As we saw above, Costantini’s missionary and diplomatic “strategy” was based not only on inculturation and indigenization, but also on a second pillar, namely the need for the Holy See and the Chinese authorities to establish a direct dialogue between them. On several occasions, the Apostolic Delegate wanted to demonstrate a certain detachment from foreign diplomatic representations: by establishing his residence first in Hankou then in Beijing, for example, he wanted it well away from the vicinity of the international Legations, in order to avoid any possible misunderstanding about the nature of his mission. Furthermore, he also maintained frequent contacts and fruitful exchanges with the
Ministers of foreign Powers, while taking care to distinguish his action from theirs: for example, he refused on several occasions to take advantage of the good offices of Western Representatives in order to be introduced to the country’s authorities, preferring to use purely ecclesiastical channels. This attitude was certainly not motivated by reasons of contempt or by false illusions about the greater effectiveness of its means. Rather, it derived from the just conviction that in China, distinguishing missionary work from international politics was in reality the only way to protect it and restore its authenticity and fruitfulness: to this end, it was therefore essential that the Holy See and the Chinese government learn to dialogue with each other directly, without intermediaries and in a necessary work of reciprocal discovery. Only in this way can reciprocal prejudices be overcome, in particular those which concern the supposed political nature of Catholic missionary activity.
Costantini’s intuitions, even in their innovative character, were deeply rooted in previous history: they were in fact part of a long series of attempts
already started in the 19th century, which revealed an awareness that the Apostolic See had acquired long ago . For example, the first Synod project for the indigenization of the Chinese Church had already been launched in 1849, under the impetus of the Instruction Neminem profecto, published four years earlier by the Congregation of Propaganda Fide to respond to the need urgent need to form self-sufficient indigenous clergy throughout the Catholic world. This plan, however, remained a dead letter due to the external pressures to which the Roman Curia was subjected. Likewise, and for similar reasons, various previous attempts by the Holy See and China to establish mutual relations have also failed. In this regard, we can cite the embassy led in 1860 by Luigi Celestino Spelta, then Apostolic Vicar of Hubei, appointed by Pius IX to reach the Emperor Tonghzhi (pronounced Tung gê) on his behalf; the projects for new contacts developed during the First Vatican Council or the approaches attempted by Leo XIII in 1882. And again, the negotiations of 1886 with the appointment of Msgr Antonio Agliardi as Apostolic Nuncio to China, which had to be withdrawn shortly after ; or the negotiations of 1917 which led to the appointment of a new papal representative in Sinis – this time identified with Archbishop Giuseppe Petrelli – which had to be annulled. The time was clearly not right and the pressure from the Powers had proved decisive. Monsignor Costantini placed himself ideally, with humility and decision, to repair the interrupted historical processes.
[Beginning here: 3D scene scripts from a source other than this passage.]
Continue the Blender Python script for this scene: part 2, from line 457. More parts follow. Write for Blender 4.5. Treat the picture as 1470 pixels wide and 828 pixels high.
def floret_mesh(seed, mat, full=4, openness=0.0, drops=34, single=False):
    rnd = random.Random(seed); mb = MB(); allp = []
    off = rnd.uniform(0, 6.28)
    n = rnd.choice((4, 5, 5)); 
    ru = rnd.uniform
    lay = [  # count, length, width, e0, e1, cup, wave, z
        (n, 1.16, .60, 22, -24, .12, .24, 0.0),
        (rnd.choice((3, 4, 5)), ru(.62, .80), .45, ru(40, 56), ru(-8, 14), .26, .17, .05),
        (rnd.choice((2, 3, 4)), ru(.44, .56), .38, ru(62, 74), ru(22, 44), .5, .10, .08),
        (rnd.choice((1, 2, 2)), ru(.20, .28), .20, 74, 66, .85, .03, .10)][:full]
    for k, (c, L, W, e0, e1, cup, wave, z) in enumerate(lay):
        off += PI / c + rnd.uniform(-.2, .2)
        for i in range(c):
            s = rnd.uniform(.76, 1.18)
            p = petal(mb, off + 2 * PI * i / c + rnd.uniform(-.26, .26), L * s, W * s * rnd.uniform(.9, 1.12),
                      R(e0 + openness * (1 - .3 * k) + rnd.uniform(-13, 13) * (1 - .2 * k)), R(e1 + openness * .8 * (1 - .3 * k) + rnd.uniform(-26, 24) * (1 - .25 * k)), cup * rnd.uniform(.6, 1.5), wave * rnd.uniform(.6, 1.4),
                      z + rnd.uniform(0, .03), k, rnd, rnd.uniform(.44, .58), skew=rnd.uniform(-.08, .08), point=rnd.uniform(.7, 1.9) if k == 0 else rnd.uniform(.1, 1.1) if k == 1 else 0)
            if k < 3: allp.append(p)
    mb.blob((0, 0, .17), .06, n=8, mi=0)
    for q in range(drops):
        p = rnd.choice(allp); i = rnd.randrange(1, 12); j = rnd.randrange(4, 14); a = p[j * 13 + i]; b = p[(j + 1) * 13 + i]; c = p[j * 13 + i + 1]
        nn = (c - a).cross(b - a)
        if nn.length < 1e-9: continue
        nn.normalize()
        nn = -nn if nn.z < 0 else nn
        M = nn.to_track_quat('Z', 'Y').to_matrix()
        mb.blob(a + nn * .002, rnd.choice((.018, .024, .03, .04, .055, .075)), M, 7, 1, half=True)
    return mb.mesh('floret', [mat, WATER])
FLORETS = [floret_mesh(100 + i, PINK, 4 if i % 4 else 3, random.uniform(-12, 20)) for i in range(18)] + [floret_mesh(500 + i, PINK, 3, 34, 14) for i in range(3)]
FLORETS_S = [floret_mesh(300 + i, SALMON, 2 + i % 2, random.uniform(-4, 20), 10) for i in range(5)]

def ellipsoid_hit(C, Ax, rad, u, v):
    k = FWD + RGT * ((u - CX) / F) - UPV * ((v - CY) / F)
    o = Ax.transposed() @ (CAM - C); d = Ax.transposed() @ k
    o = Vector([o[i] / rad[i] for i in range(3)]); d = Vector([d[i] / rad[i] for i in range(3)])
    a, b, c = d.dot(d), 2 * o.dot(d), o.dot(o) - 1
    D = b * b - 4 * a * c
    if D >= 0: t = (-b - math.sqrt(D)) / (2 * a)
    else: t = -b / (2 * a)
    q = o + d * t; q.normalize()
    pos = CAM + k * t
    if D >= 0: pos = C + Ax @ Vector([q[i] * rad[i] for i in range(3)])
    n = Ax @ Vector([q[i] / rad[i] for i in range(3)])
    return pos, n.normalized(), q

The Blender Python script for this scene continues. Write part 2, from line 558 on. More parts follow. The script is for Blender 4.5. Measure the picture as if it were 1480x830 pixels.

As I approach the conclusion of this brief excursus, I would like to repeat the words with which the Apostolic Delegate, meanwhile summoned to Rome for a new ministry, took leave of Beijing and testified to the spirit with which he had lived his mission in the country: “I left the Apostolic Delegation at 4 p.m. on October 26, 1930. Before getting into the car, I entered the chapel for a moment and addressed this humble prayer to the Lord: “I thank you, my God, for the assistance You gave me during these eight years of my stay in China. You used an instrument full of imperfections and faults. In truth, You wanted to show me that, if anything has been done for the Missions, everything belongs to You’” (With the Missionaries in China, vol. II, XLIX).